Chiuso l’Innovation Festival. Siamo o non siamo innovativi?

Ormai, l’Innovation Festival è alle nostre spalle. La tre giorni intensiva dedicata a innovazione e nuove energie si è conclusa, con numeri, a detta degli organizzatori, al di là delle aspettative. 25.000 infatti le presenze dichiarate (13.000 però, solo nella ormai rodata Lunga Notte della Ricerca di venerdì). Va bene, il pubblico si è presentato, i relatori hanno detto la loro (ma con qualche importante defezione, come quelle di Lucia Annunziata e Emma Marcegaglia), le volpi blu hanno invaso la città, la stampa locale ha sfornato parole e immagini a ritmo frenetico.
Anche io ho in questi tre giorni ho corso da un incontro all’altro, da una location all’altra, da un tema all’altro. Però, alcune cose, anche rispetto ai numeri sopra citati, mi sono mancate.
Prima di tutto i giovani. Ho visto tante cravatte e frasi formali ma poche scarpe da ginnastica e idee. Possibile che l’innovazione in Alto Adige passi solo per imprenditori, politici, pensatori over 45? Io non credo, ma allora mi chiedo le idee nuove, le energie nuove portate – magari con un po’ di leggerezza e spontaneità e meno formalità – dalle giovani teste altoatesine e non dove stavano?
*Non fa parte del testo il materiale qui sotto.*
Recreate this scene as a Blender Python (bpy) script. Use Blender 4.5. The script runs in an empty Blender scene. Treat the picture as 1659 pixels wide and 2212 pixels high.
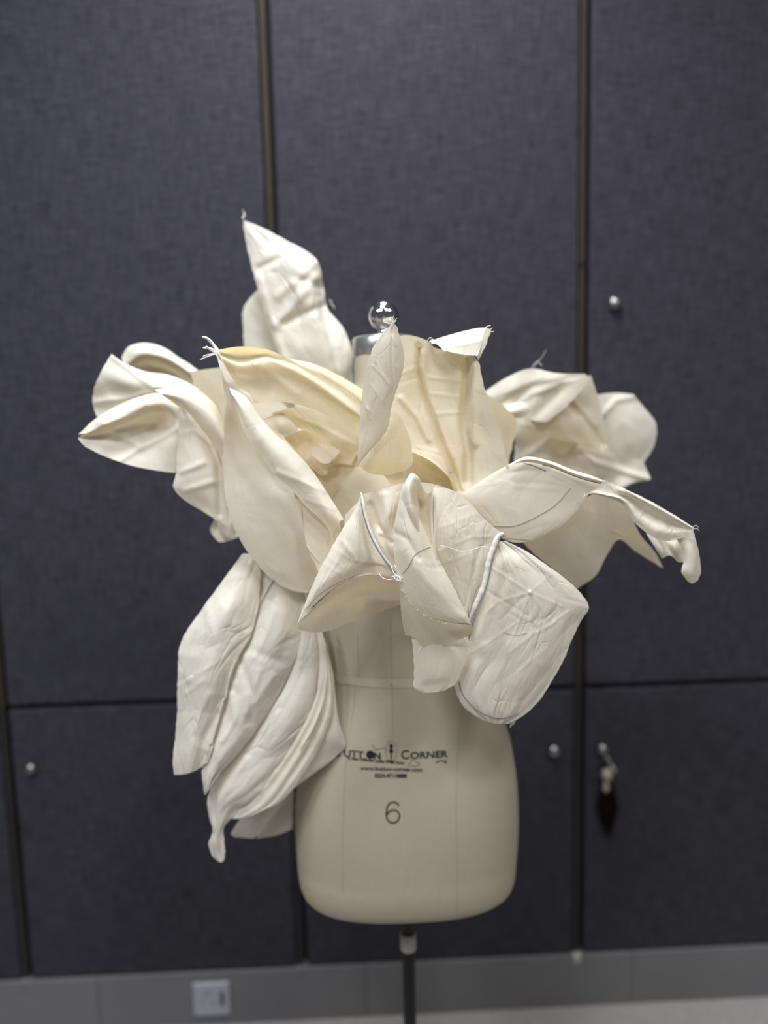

Mi sono mancati i coetanei tra il pubblico, tra i relatori, tra le proposte fatte. È vero che era un festival e non una fiera, ma allora perché tanta formalità e poca creatività a far girare i meccanismi della grande macchina? Questo credo sia il primo punto da tenere fortemente in conto se si vuole un’edizione 2 meno incravattata e più realmente con lo sguardo puntato sull’innovazione. Anche quella nascosta, che nelle vene della nostra terra, scorre eccome.
Seconda mancanza, internet. È vero che da ora e per un anno Bolzano sarà dotata di hotspot che garantiranno la connessione gratuita a tutti. Bello, però in 3 giorni di festival, quando cercavo di mandare online un articolo, di trasmettere in streaming un incontro o semplicemente di twittare un pensiero, non sono mai riuscita ad usare il wifi pubblico. No problem, siamo tutti ormai portatori sani di connessione internet, e ciò che si doveva fare si è fatto, però in un festival dedicato all’innovazione…
Terza cosa, l’atmosfera internazionale. Non che non ci fossero ospiti e relatori dal mondo, Rifkin e Menchù su tutti, ma io ho sentito la mancanza di quel clima di scambio e dialogo nei backstage, fatto di giornalisti “da fuori”, di pubblico “da fuori”, di facce “da fuori”. A parte i personaggi sui podi, eravamo sempre noi altoatesini a fare il festival, e con cotanti ospiti e cotanta carne al fuoco, un clima più aperto e internazionale io, me lo aspettavo.
Nel complesso però idee ne sono girate parecchie, forse anche troppe (difficile seguire il programma nella sua totalità, era talmente vasto che un essere umano solo non poteva reggerlo: forse less is more potrebbe essere un buon mantra per il futuro del festival. O dei festival altoatesini in generale…). Ora è il momento di metterle in ordine e di prendere il buono che abbiamo visto e vissuto, considerare con onestà i difetti riscontrati (dati anche dall’essere una prima volta), passarli sotto occhi e mani attente e far sì che l’innovazione diventi molto più che un festival.